Ulysses (novel)

From Censorpedia


Date: 1918, 1922

Region: North America, Europe

Subject: Explicit Sexuality

Medium: Literature

Artist: James Joyce

Confronting Bodies: U.S. Government

Dates of Action: 1918, 1922

Location: United States, United Kingdom

Description of Artwork: Ulysses is an 18 chapter book in which each chapter represents about one hour in the course of a day and reflects a chapter in the Odyssey. The story follows an ordinary day in Dublin and touches upon obscene points such as urination and masturbation. Due to each part being written in a different style and having different themes associated with it, the story seems very disjointed. This is why court cases against the book were limited to certain chapters, making it difficult for lawyers to defend the obscenities by linking them to the story as a whole.

The Incident: Before the story was even published, it had been censored of numerous sexual and excretion references by the New York "Little Review," a magazine who was to release it in serial publications.
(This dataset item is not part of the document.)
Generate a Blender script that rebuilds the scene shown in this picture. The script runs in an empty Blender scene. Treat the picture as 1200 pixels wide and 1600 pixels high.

However, in 1920, on three separate occasions, the US Post Office intercepted the magazines and had them burned (At the time they had the right to halt any indecent materials). In particular, the episode "Nausicaa" caused a stir through its heavy, although comic, focus on masturbation. The New York Society for the Suppression of Vice found out about this and brought the owners of the magazine to court, where they were forced to stop printing episodes of Ulysses. The trial scared off any potential publishers and printers who saw it as filth, but eventually Joyce had the book released in France. However, Joyce still found resistance to it in English speaking countries.

British customs officials also confiscated it and had it sent to the Home Office for examining. In 1922, the Director of Public Prosecution deemed it indecent and ordered that customs not let the book get through to Britain. He made this decision having read only 40 pages.

Results of Incident: Not until 1933 was the ban challenged. US publisher Random House brought the book before a judge who, upon reading the sexual passages, declared, "nowhere does it tend to be an aphrodisiac. Ulysses may, therefore, be admitted into the United States." This decision, made based on effects that the writing has on the average reader, became the new standard by which obscenity was judged in America.